Attorney General Merrick B. Garland on Thursday imposed a moratorium on federal executions pending a review of the Justice Department’s policies and procedures, reversing the Trump administration’s decision to resume executions of federal death row inmates last year after a nearly two-decade hiatus.

“The Department of Justice must ensure that everyone in the federal criminal justice system is not only afforded the rights guaranteed by the Constitution and laws of the United States, but is also treated fairly and humanely,” Mr. Garland said in a memo to Justice Department leaders. “That obligation has special force in capital cases.”

Mr. Garland said in his memo that the deputy attorney general, Lisa O. Monaco, would supervise a review of Justice Department policies related to federal executions that were implemented by former Attorney General William P. Barr. He asked that several of the department’s divisions, including the Bureau of Prisons, the criminal division and the civil rights division, participate, along with other federal agencies and outside advocacy groups.

After 17 years without executions, the Justice Department under Mr. Barr began to execute federal death row inmates last summer. He argued that the Justice Department under both parties had sought the death penalty and that the government owed “the victims and their families to carry forward the sentence imposed by our justice system.”

The Trump administration ultimately executed 13 people, more than three times the number of people put to death by the federal government in the previous six decades.

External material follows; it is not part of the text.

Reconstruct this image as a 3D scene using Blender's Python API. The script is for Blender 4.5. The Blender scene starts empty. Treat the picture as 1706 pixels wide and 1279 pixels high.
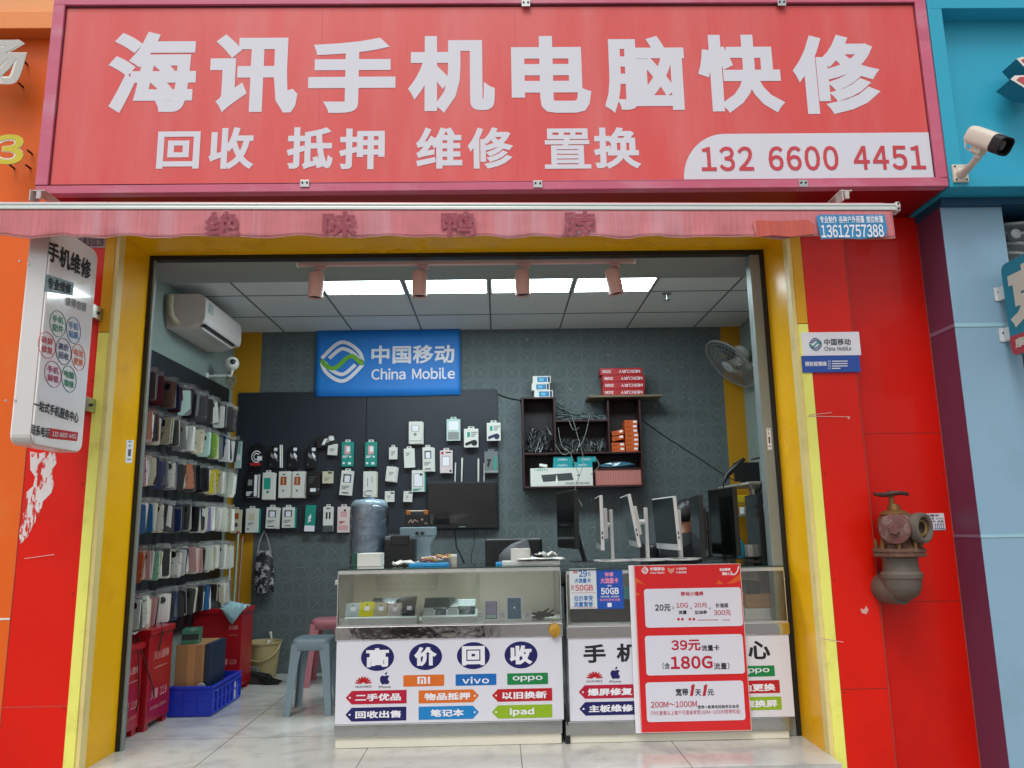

Andrew Bates, a White House spokesman, said President Biden approved of Mr. Garland’s decision.

“As the president has made clear, he has significant concerns about the death penalty and how it is implemented, and he believes the Department of Justice should return to its prior practice of not carrying out executions,” Mr. Bates said.

As a candidate, Mr. Biden said that he would work to abolish federal executions and incentivize states to follow suit.

The Supreme Court also said in March that it would review an appeals court’s decision to overturn the death sentence of Dzhokhar Tsarnaev, who was sentenced to death for his role in the 2013 Boston Marathon bombings.

Should the Biden administration withdraw its support for the death penalty against Mr. Tsarnaev, the Supreme Court case would become moot.

Mr. Garland has asked the department to review policies implemented in the last two years that paved the way to restart federal executions.